Earth's Internal Structure: Gravity and the Geoid (2.3.1) Flashcards
What did most people in Aristotle era believe was the shape of the Earth?
A sphere.
What is the actual shape of the Earth?
Oblate Spheroid.
- Flattened sphere.
- Polar axis around 21km shorter than equatorial axis.
- Earth flattened at poles, bulges at equator.
What is the mass of Earth?
5.977 x 10^24 kg
What is the density of Earth?
Earth denser towards centre, mean density greater than crustal density. Earth composition must change with depth. Mean density = 5.58g cm^-3
Density (p = M/V)
What is gravitational potential energy?
When gravity acts on an object but cannot move it.
What is equipotential surface?
Surface which all points have some potential energy. Reacting to sum of all gravitational forces acting upon it.
Does potential energy increase or decrease as you go up a slope?
Increases.
Spatial variation in earth gravity
- Gravity controlled by sum of all masses.
- If gravity depends on density, and density depends on composition, temperature, and pressure, then gravity on Earth’s surface must vary with composition and temperature.

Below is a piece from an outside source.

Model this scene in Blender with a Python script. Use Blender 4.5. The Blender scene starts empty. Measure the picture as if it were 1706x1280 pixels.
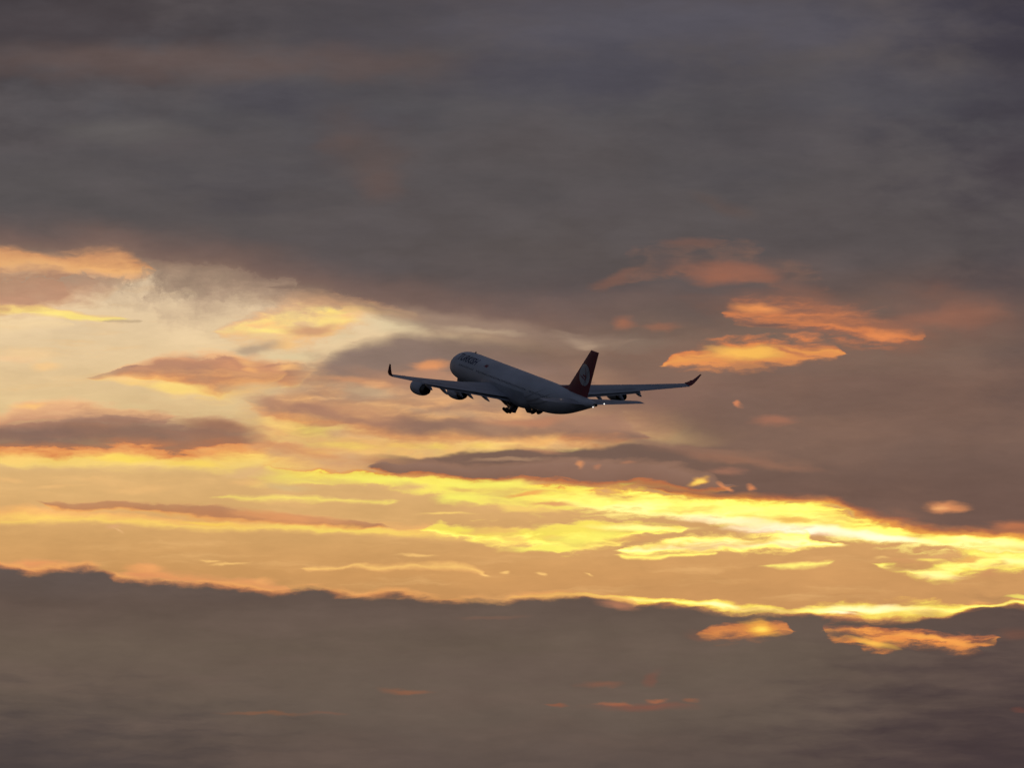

Shouldn’t be same everywhere.
Variations in Earth gravity
- Earth’s mean gravity ~9.8 s^-2.
- Variation = 9.80665 m s^-2 +/- 0.00050 m s^-2.
- Amplitude of surface gravity variation is ~50 millionths of Earth’s total gravity field.
What are gravity anomalies?
- Difference between observed acceleration of Earth’s gravity and value predicted by model.
Deviation of observed geoid from reference geoid.
Positive anomaly = stronger gravitational pull.
Negative anomaly = weaker gravitational pull.
Anomalies from irregular mass distribution within Earth
Positive anomaly = more local heavy material e.g. mantle density (hot/cold), crustal thickness (rock type).
What is the Geoid?
- Equipotential surface corresponding to mean sea level.
- On land: corresponds to level water would reach in canals connecting seas.
- Geoid ‘height’ varies as gravity differs from place to place due to variable mass and density distribution in crust or mantle.
What is Geodesy and Satellite-Derived Ocean Bathymetry?
- Local regional topography measured by radar altimeter aboard satellite (follows geoid).
- Ocean surface bulges outwards and inwards, mimics shape of ocean floor.
- Satellites invert m-scale variations in sea level to infer km-scale seafloor bathymetry (submarine topography).
- Geodetic surveying from satellites provides detailed dataset of bathymetry of oceans (<10% ocean floor been surveyed directly).